Question

In plotting stress versus strain curves for two materials P and Q, a student by mistake puts a strain on the y-axis and stress on the x-axis as shown in the figure. Then the correct statements(s) is (are)

A. P has more tensile strength than Q
B. P is more ductile than Q
C. P is more brittle than Q
D. The Young’s modulus of P is more than that of Q

Answer 1

Hint: The stress-strain curve for a material gives the slope equal to that of Young’s modulus of that material. And, the slope is the angle of tan function. Even the modulus of rigidity can be defined using this slope. So, using these terms, we will answer this question.

Formula used: \[Y=\dfrac{Stress}{Strain}\]

Complete step by step answer:
The stress-strain curve for a material gives the slope equal to that of Young’s modulus of that material. And, the slope is the angle of tan function.
\[Y=\dfrac{Stress}{Strain}\]
More the Young’s modulus more will be the tensile strength.
As Young’s modulus of the material Q is more than that of the material P, thus, the tensile strength of Q is more than that of the material P.
The modulus of rigidity is the ratio of the tangential stress to the shearing strain. The formula that defines the relationship between the modulus of rigidity, stress and strain is given as follows.

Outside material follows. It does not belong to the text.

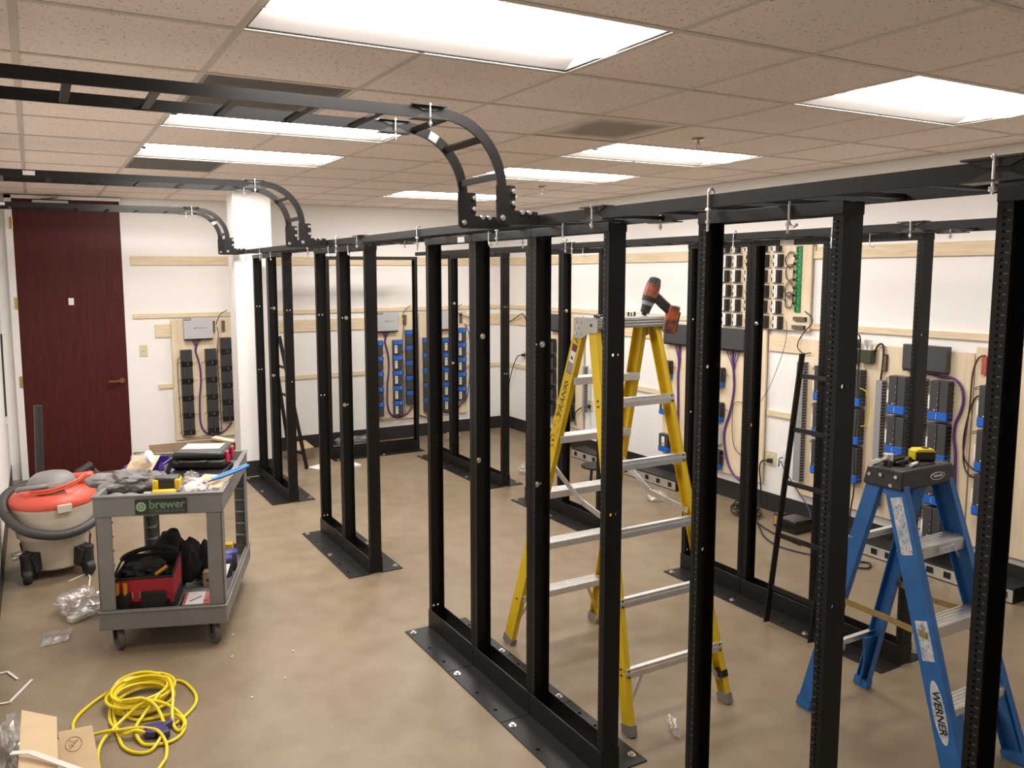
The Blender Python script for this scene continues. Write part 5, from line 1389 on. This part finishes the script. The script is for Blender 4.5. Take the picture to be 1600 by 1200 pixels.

\[\eta =\dfrac{Stress}{Strain}\]

Where \[\eta \] is the modulus of rigidity.
Considering a particle value of stress and strain, we get to know that, the stress of the material P is more than that of the material Q. Thus, the length of the material P can be increased by a larger amount than Q, for the same amount of applied strain. Therefore, we can say that the material P is more ductile than the material Q. And at the same time, we can say that, the material P is less brittle than the material Q, because, P elongates more before it breaks than Q.
\[\Rightarrow {{Y}_{Q}}>{{Y}_{P}}\]

So, the correct answer is “Option B”.

Note: This is neither a tricky nor simple question. The curves are drawn to make the question a bit complicated. We only need the value of the slope of the angle made by the stress-strain curve to solve this type of question.